-- WHAT THE TASK ASKS --
The line holding "HY-.007, 1.178, bev=.002)" is the last one to output; start at the first line of the data, keep every line in between exactly, and leave out pictures.

########

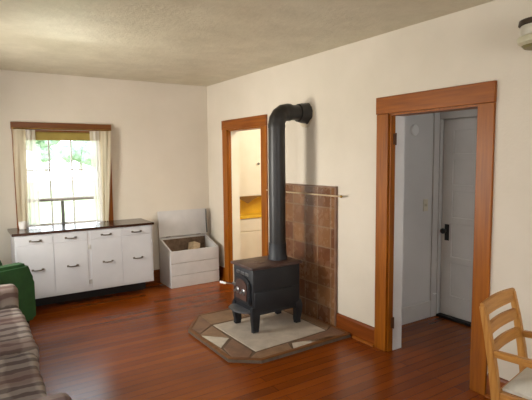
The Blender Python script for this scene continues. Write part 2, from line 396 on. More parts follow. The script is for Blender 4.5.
# hall end wall fittings
bm = new(); lathe(bm, (3.712, HY, 1.905), [(.055, 0), (.055, -.012), (.048, -.02), (.02, -.024), (.004, -.024)], 'y')
tag(build('wall_plate', bm, 'plate', smooth=True), 'round white plate high on the hall end wall', 'wall plate')
r = thing('light_switch', 'ivory light switch on the hall end wall near the white door', 'light switch', (3.90, HY, 1.165))
box('cover_plate', 'ivory', r, 3.865, HY-.007, 1.105, 3.935, HY, 1.225, bev=.003)
box('toggle', 'ivory', r, 3.894, HY-.02, 1.155, 3.906, HY-.007, 1.178, bev=.002)

# back window
bm = new(); t = .022
bx(bm, .535, B-t, W1[2]-.02, .625, B, 2.003, bev=.003); bx(bm, 1.532, B-t, W1[2]-.02, 1.622, B, 2.003, bev=.003)
win = struct('window_1', bm, 'trim', label='sash window with orange wood casing above the white cabinet', cat='window')
bm = new(); bx(bm, .525, B-t-.012, 2.004, 1.634, B, 2.085, bev=.004); struct('head_casing', bm, 'trimx', win)
bm = new(); bx(bm, .53, B-.05, W1[2]-.02, 1.63, B-t-.001, W1[2]+.005, bev=.004); bx(bm, W1[0], B-t, W1[2]-.015, W1[1], B+WT, W1[2]+.002); struct('sill', bm, 'trimx', win)
bm = new()
bx(bm, W1[0], B, W1[2], W1[0]+.018, B+WT, 2.0); bx(bm, W1[1]-.018, B, W1[2], W1[1], B+WT, 2.0); bx(bm, W1[0]+.018, B, 1.982, W1[1]-.018, B+WT, 2.0)
struct('jamb', bm, 'trim', win)
ys0, ys1 = B+.07, B+.10
def sash(z0, z1, y, name):
    bm = new(); a, b = W1[0]+.019, W1[1]-.019
    bx(bm, a, y, z0, a+.045, y+.03, z1); bx(bm, b-.045, y, z0, b, y+.03, z1)
    bx(bm, a+.045, y, z0, b-.045, y+.03, z0+.035); bx(bm, a+.045, y, z1-.04, b-.045, y+.03, z1)
    for x in (.925, 1.175): bx(bm, x-.008, y+.006, z0+.03, x+.008, y+.026, z1-.03)
    if z1 > 1.5:
        zm = 1.535
        bx(bm, a+.04, y+.007, zm-.008, b-.04, y+.025, zm+.008)
    o = struct(name, bm, 'sash', win)
    bm = new(); bx(bm, a+.04, y+.014, z0+.03, b-.04, y+.017, z1-.03); struct('pane', bm, 'glass', o)
    return o
sash(1.165, 1.982, B+.085, 'upper_sash'); sash(W1[2]+.004, 1.20, B+.05, 'lower_sash')
bm = new(); bx(bm, .70, B+.036, 1.163, 1.45, B+.049, 1.187); o = struct('meeting_rail', bm, 'rail', win)
bm = new(); sweep(bm, [(1.035, B+.025, W1[2]+.003), (1.038, B+.026, 1.0), (1.036, B+.028, 1.16)], (1, 0, 0), .034, .022)
tag(build('prop_stick', bm, 'greywood'), 'grey upright stick standing on the window sill under the sash rail', 'stick')
# roller blind
r = thing('roller_blind', 'rolled-up olive roller blind at the top of the window', 'roller blind', (1.08, B-.03, 1.95))
bm = new(); tube(bm, [(.66, B-.035, 1.955), (1.50, B-.035, 1.955)], .024, 16); build('roll', bm, 'blind', r, True)
bm = new(); bx(bm, .67, B-.062, 1.885, 1.49, B-.056, 1.95); bx(bm, .67, B-.065, 1.88, 1.49, B-.053, 1.90, bev=.003); build('cloth', bm, 'blind', r)
for x in (.655, 1.50):
    bm = new(); bx(bm, x, B-.05, 1.93, x+.005, B-.022, 1.98); build('bracket', bm, 'pull', r)

# curtains: pleated sheets narrowing towards the sill
def curtain(name, xt, xb, ztop, zbot, y, mat, parent, folds, amp, ph=0):
    bm = new(); nu, nv = 72, 24; g = []
    for j in range(nv+1):
        v = j/nv; z = ztop+(zbot-ztop)*v; e = v**1.3
        a = xt[0]+(xb[0]-xt[0])*e; b = xt[1]+(xb[1]-xt[1])*e; row = []
        for i in range(nu+1):
            u = i/nu
            yy = y+amp*(.6+.4*v)*math.sin(2*math.pi*folds*u+ph+.7*math.sin(3*v))+.006*math.sin(9*u+5*v)
            row.append(bm.verts.new((a+(b-a)*u, yy, z+.006*math.sin(2*math.pi*folds*u)*(v > .97))))
        g.append(row)
    for j in range(nv):
        for i in range(nu): bm.faces.new((g[j][i], g[j][i+1], g[j+1][i+1], g[j+1][i]))
    return build(name, bm, mat, parent, True)
r = thing('curtain', 'white sheer curtain on the left side of the window, cream outer fold', 'curtain', (.63, B-.09, .9), 'curtains at the back window')
curtain('outer_fold', (.535, .665), (.538, .645), 2.0, .955, B-.09, 'curtain', r, 2.5, .004)
curtain('sheer', (.645, .765), (.63, .775), 1.995, .90, B-.085, 'sheer', r, 3, .005, 1)
r = thing('curtain', 'white sheer curtain on the right side of the window', 'curtain', (1.5, B-.09, .9), 'curtains at the back window')
curtain('outer_fold', (1.47, 1.615), (1.47, 1.545), 2.0, .89, B-.09, 'curtain', r, 3, .004)
curtain('sheer', (1.36, 1.50), (1.385, 1.50), 1.995, .89, B-.085, 'sheer', r, 3, .005, 2)
bm = new(); tube(bm, [(.54, B-.085, 2.012), (1.615, B-.085, 2.012)], .006, 10)
for x in (.54, 1.615): bx(bm, x-.006, B-.09, 2.006, x+.006, B-.034, 2.018)
tag(build('curtain_rod', bm, 'brass', smooth=True), 'thin rod holding the sheer curtains across the window head', 'curtain rod')

# ---------------------------------------------------------------- white cabinet under the window
CX0, CX1, CF, CB = .46, 1.955, 5.545, 6.025
cab = thing('base_cabinet', 'long white cabinet with dark top and metal pulls under the window', 'cabinet', (1.2, 5.78, 0))
bm = new(); bx(bm, CX0, CF, .155, CX1, CB, .855, bev=.003); build('carcass', bm, 'white', cab)
bm = new(); bx(bm, CX0+.02, CF+.26, 0, CX1-.02, CB-.01, .1545); build('toe_kick', bm, 'dark', cab)  # shade under the cabinet put into the near-black colour
bm = new(); bx(bm, CX0-.025, CF-.022, .856, CX1+.018, CB, .884, bev=.004); build('countertop', bm, 'counter', cab)
cols = [(.480, .832), (.837, 1.190), (1.225, 1.575), (1.580, 1.932)]
def pull(parent, x, z):
    bm = new(); y = CF-.006
    tube(bm, [(x-.05, y, z), (x-.048, y-.016, z-.002), (x-.03, y-.026, z-.004), (x+.03, y-.026, z-.004), (x+.048, y-.016, z-.002), (x+.05, y, z)], .0065, 8)
    for s in (-1, 1): bx(bm, x+s*.05-.012, y-.003, z-.011, x+s*.05+.012, y, z+.011, bev=.002)
    build('handle', bm, 'pull', parent, True)
for i, (a, b) in enumerate(cols):
    x = (a+b)/2
    bm = new(); bx(bm, a, CF-.006, .752, b, CF-.0005, .842, bev=.002); d = build('drawer', bm, 'white', cab); pull(d, x, .79)
    bm = new(); bx(bm, a, CF-.006, .175, b, CF-.0005, .746, bev=.002); d = build('door', bm, 'white', cab); pull(d, x+.01, .472)
    for z in (.66, .26):
        hx = b+.008 if i in (1,) else (a-.008 if i == 2 else (a-.006 if i == 0 else b+.006))
        bm = new(); bx(bm, hx-.006, CF-.012, z-.025, hx+.006, CF-.0005, z+.025, bev=.002); build('hinge', bm, 'white' if i in (0, 3) else 'hingegrey', d)

bm = new(); lathe(bm, (.575, 5.86, .885), [(.03, 0), (.036, .004), (.042, .05), (.043, .085), (.039, .085), (.037, .05), (.03, .01), (.002, .008)])
tag(build('cup', bm, 'ceramic', smooth=True), 'small white cup on the cabinet under the left curtain', 'cup')

# ---------------------------------------------------------------- white wood box with open lid
BX0, BX1, BF, BB = 2.203, 2.888, 5.60, 6.005
wb = thing('wood_box', 'white plank wood box with its lid open against the back wall', 'wood box', (2.545, 5.8, 0))
t = .022; zf, zb = .475, .60
def zat(y): return zf+(zb-zf)*(y-BF)/(BB-BF)
bm = new()
for i, (a, b) in enumerate(((0, .152), (.158, .312), (.318, zf))): bx(bm, BX0, BF, a, BX1, BF+t, b, bev=.003)
build('front_panel', bm, 'white2', wb)
for x in (BX0, BX1-t):
    bm = new(); extrude_profile(bm, [(x, BF+t, 0), (x, BB-t, 0), (x, BB-t, zat(BB-t)), (x, BF+t, zat(BF+t))], (t, 0, 0)); build('side_panel', bm, 'white2', wb)
box('back_panel', 'white2', wb, BX0, BB-t, 0, BX1, BB, zb)
box('bottom', 'dark', wb, BX0+t, BF+t, .02, BX1-t, BB-t, .04)
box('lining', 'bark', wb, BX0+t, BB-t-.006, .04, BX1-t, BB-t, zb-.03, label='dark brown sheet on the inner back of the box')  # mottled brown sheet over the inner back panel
bm = new()
L = .345; a0 = Vector((0, BB-.012, zb+.012)); up = Vector((0, .09, 1)).normalized(); nn = Vector((0, 1, -.09)).normalized()
p = [a0, a0+up*L, a0+up*L+nn*.02, a0+nn*.02]
extrude_profile(bm, [(BX0-.008, v.y-.03, v.z) for v in p], (BX1-BX0+.016, 0, 0))
lid = build('lid', bm, 'white2', wb)
bm = new(); extrude_profile(bm, [(BX1-.006, v.y-.05, v.z) for v in (a0+up*.01, a0+up*(L-.01), a0+up*(L-.01)+nn*.02, a0+up*.01+nn*.02)], (.014, 0, 0)); build('lid_batten', bm, 'greywood', lid)
for x in (BX0+.12, BX1-.12):
    bm = new(); tube(bm, [(x-.03, BB-.03, zb+.008), (x+.03, BB-.03, zb+.008)], .007, 8); build('hinge', bm, 'pull', wb, True)
# contents
def log(pts, r, label, seed):
    rnd = random.Random(seed); bm = new(); n = 9; prof = [(math.cos(a)*r*rnd.uniform(.8, 1.15), math.sin(a)*r*rnd.uniform(.75, 1.1)) for a in [2*math.pi*k/n for k in range(n)]]
    p0, p1 = map(Vector, pts); d = (p1-p0).normalized(); u = d.orthogonal().normalized(); w = d.cross(u)
    extrude_profile(bm, [p0+u*a+w*b for a, b in prof], p1-p0)
    return tag(build('firewood_log', bm, 'log'), label, 'firewood', 'split logs in the wood box')
log(((2.54, 5.72, .125), (2.66, 5.875, .50)), .08, 'pale split log on the right inside the open white box', 1)
log(((2.32, 5.73, .105), (2.345, 5.87, .40)), .06, 'smaller split log on the left inside the open white box', 2)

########

-- THE COMPLETED TASK --
The Blender Python script for this scene continues. Write part 2, from line 396 on. More parts follow. The script is for Blender 4.5.
# hall end wall fittings
bm = new(); lathe(bm, (3.712, HY, 1.905), [(.055, 0), (.055, -.012), (.048, -.02), (.02, -.024), (.004, -.024)], 'y')
tag(build('wall_plate', bm, 'plate', smooth=True), 'round white plate high on the hall end wall', 'wall plate')
r = thing('light_switch', 'ivory light switch on the hall end wall near the white door', 'light switch', (3.90, HY, 1.165))
box('cover_plate', 'ivory', r, 3.865, HY-.007, 1.105, 3.935, HY, 1.225, bev=.003)
box('toggle', 'ivory', r, 3.894, HY-.02, 1.155, 3.906, HY-.007, 1.178, bev=.002)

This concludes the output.